I have other reasons for fearing that this logical ideal of
evolutionary regimentation--this pigeon-fanciers' polity--is
unattainable. In the absence of any such a severely scientific
administrator as we have been dreaming of, human society [24] is kept
together by bonds of such a singular character, that the attempt to
perfect society after his fashion would run serious risk of loosening
them. Social organization is not peculiar to men. Other societies,
such as those constituted by bees and ants, have also arisen out of
the advantage of co-operation in the struggle for existence; and their
resemblances to, and their differences from, human society are alike
instructive. The society formed by the hive bee fulfils the ideal of
the communistic aphorism "to each according to his needs, from each
according to his capacity." Within it, the struggle for existence is
strictly limited.
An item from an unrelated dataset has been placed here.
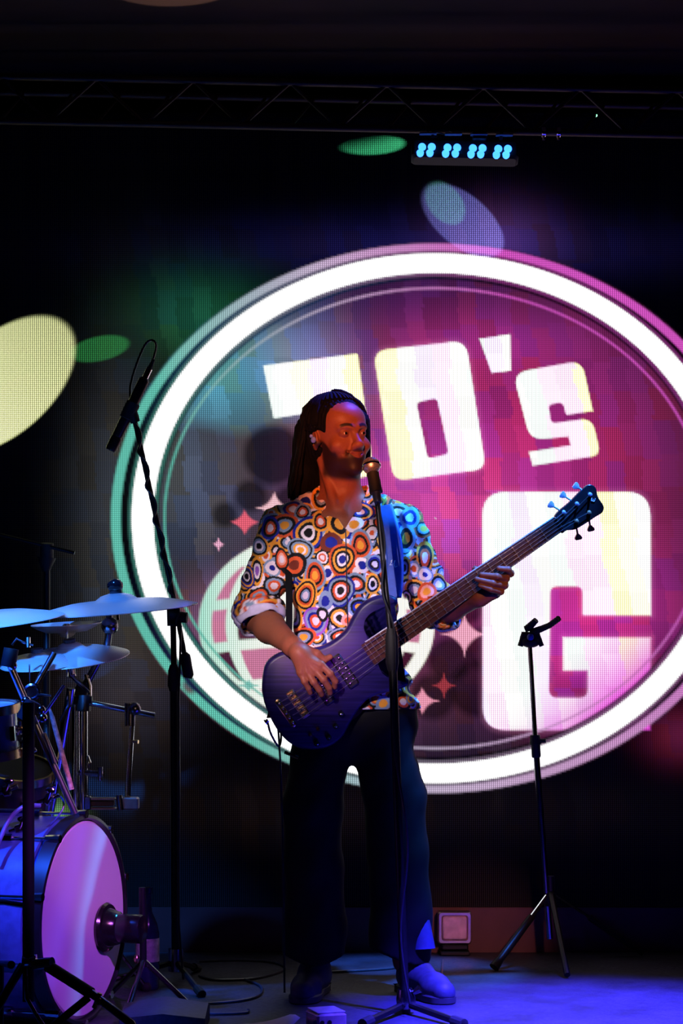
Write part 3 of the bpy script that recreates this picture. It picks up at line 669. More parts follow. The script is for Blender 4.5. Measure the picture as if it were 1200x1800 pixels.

Queen, drones, and workers have each their allotted
sufficiency of food; each performs the function assigned to it in the
economy of the hive, and all contribute to the success of the whole
cooperative society in its competition with rival collectors of nectar
and pollen and with other enemies, in the state of nature without. In
the same sense as the garden, or the colony, is a work of human art,
the bee polity is a work of apiarian art, brought about by the cosmic
process, working through the organization of the hymenopterous type.

Now this society is the direct product of an organic necessity,
impelling every member of it to a course of action which tends to the
good of the whole. Each bee has its duty and none [25] has any rights.